Data segment:
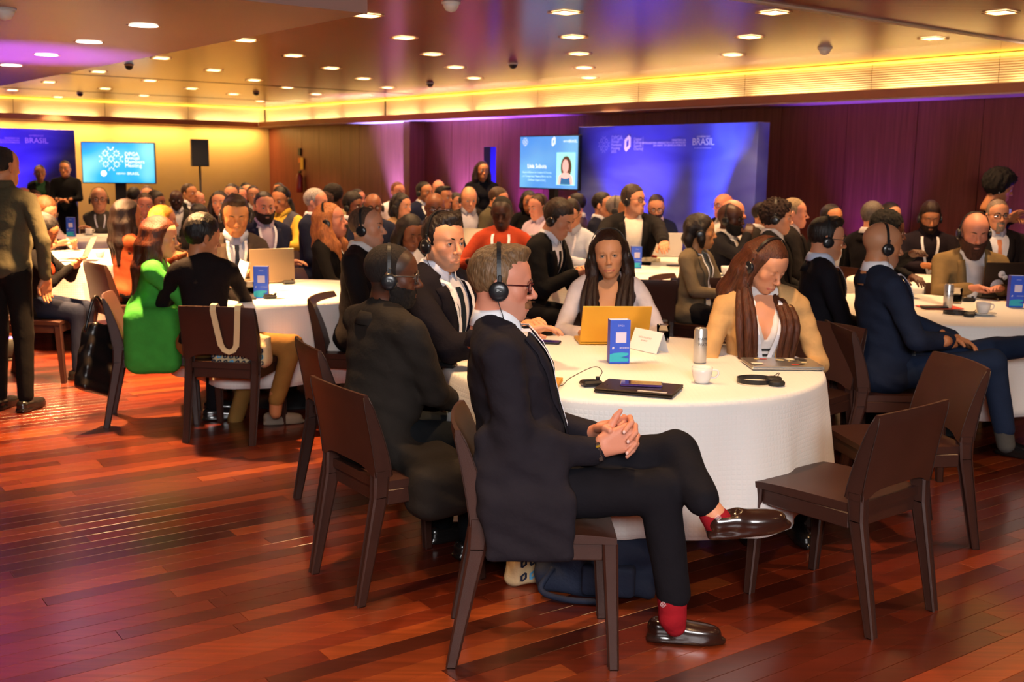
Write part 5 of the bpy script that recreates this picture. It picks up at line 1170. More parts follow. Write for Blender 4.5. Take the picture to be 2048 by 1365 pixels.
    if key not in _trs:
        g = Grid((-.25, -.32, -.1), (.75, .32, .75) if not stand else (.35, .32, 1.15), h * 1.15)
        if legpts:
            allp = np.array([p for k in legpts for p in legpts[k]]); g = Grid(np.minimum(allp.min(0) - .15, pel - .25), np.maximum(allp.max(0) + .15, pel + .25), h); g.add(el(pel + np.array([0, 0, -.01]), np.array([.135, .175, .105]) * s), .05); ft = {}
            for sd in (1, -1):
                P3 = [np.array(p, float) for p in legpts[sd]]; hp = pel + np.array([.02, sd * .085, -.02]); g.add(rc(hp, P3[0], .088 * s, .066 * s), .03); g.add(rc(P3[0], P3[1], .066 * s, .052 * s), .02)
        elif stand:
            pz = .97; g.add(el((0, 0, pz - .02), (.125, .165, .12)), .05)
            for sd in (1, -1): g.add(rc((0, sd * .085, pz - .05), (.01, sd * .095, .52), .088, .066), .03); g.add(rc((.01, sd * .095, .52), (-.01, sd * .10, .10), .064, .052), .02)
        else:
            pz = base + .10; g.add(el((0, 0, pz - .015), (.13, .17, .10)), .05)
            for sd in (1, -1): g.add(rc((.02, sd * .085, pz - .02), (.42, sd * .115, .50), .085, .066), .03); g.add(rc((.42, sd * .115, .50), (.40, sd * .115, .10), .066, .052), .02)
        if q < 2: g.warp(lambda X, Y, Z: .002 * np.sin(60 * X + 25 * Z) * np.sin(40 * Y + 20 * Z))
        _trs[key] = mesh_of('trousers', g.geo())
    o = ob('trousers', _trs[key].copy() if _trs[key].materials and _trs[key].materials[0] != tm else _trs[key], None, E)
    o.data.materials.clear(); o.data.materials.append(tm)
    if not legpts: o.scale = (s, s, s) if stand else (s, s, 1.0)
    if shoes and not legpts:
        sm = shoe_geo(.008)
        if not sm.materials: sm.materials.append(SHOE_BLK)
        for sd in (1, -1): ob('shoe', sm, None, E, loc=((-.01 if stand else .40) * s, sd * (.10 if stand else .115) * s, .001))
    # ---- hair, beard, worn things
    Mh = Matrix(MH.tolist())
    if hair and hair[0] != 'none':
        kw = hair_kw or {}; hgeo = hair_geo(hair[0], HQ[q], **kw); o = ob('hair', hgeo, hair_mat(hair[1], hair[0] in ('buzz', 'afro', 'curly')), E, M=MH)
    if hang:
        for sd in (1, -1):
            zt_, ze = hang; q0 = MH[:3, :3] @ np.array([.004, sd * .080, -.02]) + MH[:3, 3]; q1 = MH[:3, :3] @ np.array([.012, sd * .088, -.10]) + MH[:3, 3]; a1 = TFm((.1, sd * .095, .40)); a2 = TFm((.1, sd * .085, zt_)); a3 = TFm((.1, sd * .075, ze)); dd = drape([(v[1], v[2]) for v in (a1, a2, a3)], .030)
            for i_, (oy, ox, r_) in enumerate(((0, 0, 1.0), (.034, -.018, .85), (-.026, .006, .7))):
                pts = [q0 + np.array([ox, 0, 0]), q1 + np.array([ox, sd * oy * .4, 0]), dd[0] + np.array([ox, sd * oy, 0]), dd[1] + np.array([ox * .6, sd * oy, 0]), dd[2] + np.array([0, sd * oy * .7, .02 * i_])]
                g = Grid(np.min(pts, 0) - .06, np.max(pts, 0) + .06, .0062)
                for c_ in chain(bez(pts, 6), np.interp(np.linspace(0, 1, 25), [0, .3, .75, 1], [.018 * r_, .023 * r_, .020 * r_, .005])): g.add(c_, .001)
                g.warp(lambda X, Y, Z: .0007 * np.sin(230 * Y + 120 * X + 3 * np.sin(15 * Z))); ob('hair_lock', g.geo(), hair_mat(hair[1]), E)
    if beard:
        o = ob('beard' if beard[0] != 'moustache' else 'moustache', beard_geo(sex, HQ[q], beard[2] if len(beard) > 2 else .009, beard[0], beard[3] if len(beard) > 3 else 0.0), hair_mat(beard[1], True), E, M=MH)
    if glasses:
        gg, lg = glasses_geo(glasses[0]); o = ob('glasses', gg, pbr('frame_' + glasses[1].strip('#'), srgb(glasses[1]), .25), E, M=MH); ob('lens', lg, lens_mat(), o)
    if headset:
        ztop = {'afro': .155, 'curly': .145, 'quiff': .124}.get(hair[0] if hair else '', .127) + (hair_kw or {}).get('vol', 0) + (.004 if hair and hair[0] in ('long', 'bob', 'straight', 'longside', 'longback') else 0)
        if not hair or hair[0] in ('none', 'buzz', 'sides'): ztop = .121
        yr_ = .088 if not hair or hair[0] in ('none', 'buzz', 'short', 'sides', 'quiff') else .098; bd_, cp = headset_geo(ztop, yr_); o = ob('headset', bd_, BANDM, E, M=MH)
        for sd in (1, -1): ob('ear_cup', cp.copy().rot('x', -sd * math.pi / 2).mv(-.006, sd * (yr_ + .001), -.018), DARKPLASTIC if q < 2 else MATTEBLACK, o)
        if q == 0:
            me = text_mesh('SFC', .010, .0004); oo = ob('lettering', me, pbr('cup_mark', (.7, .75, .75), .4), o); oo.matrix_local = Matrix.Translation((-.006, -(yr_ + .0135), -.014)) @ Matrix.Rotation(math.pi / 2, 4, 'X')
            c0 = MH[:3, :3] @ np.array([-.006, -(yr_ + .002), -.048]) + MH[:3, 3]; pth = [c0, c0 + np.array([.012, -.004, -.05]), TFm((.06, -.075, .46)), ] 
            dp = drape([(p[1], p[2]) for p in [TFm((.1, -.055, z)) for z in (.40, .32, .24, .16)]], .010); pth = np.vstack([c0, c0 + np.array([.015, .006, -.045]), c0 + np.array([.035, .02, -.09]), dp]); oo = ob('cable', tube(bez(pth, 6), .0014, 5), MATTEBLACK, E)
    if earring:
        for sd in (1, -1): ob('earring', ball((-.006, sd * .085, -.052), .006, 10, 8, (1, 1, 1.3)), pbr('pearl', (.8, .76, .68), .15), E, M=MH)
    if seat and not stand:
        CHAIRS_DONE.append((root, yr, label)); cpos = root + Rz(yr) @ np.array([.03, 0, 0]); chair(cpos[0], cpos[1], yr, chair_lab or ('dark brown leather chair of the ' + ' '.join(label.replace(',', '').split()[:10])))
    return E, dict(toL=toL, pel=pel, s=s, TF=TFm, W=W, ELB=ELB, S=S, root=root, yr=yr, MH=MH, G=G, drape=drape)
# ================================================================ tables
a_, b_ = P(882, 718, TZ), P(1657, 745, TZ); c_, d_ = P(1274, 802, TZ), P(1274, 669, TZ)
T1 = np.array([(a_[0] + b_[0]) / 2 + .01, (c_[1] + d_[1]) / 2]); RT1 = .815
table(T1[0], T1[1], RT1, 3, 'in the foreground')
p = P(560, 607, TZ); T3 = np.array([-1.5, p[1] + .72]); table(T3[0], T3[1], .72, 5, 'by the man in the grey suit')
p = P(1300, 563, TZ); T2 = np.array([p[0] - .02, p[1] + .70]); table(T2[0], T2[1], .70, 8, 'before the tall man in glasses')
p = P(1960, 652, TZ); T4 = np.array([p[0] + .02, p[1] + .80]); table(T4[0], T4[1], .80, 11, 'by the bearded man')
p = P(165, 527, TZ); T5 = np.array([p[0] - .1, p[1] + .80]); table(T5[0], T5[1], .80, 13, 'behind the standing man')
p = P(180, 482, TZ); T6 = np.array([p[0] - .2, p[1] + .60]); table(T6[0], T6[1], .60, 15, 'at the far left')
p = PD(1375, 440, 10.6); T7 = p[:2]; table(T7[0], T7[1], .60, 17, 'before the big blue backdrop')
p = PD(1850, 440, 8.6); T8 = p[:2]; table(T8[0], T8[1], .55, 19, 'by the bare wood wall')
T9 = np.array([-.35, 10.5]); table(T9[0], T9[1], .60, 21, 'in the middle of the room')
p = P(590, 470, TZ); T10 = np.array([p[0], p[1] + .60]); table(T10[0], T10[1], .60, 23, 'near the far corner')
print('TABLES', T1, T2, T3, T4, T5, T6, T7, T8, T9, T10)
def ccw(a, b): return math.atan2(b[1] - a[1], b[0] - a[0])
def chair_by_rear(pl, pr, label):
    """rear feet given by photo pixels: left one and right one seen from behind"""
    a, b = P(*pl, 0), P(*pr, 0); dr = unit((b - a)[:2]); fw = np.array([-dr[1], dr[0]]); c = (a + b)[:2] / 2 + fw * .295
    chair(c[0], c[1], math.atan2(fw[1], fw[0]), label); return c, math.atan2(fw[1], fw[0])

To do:
Each line above that holds the string "pixels" should be copied and shown.

Result:
Write part 5 of the bpy script that recreates this picture. It picks up at line 1170. More parts follow. Write for Blender 4.5. Take the picture to be 2048 by 1365 pixels.
    """rear feet given by photo pixels: left one and right one seen from behind"""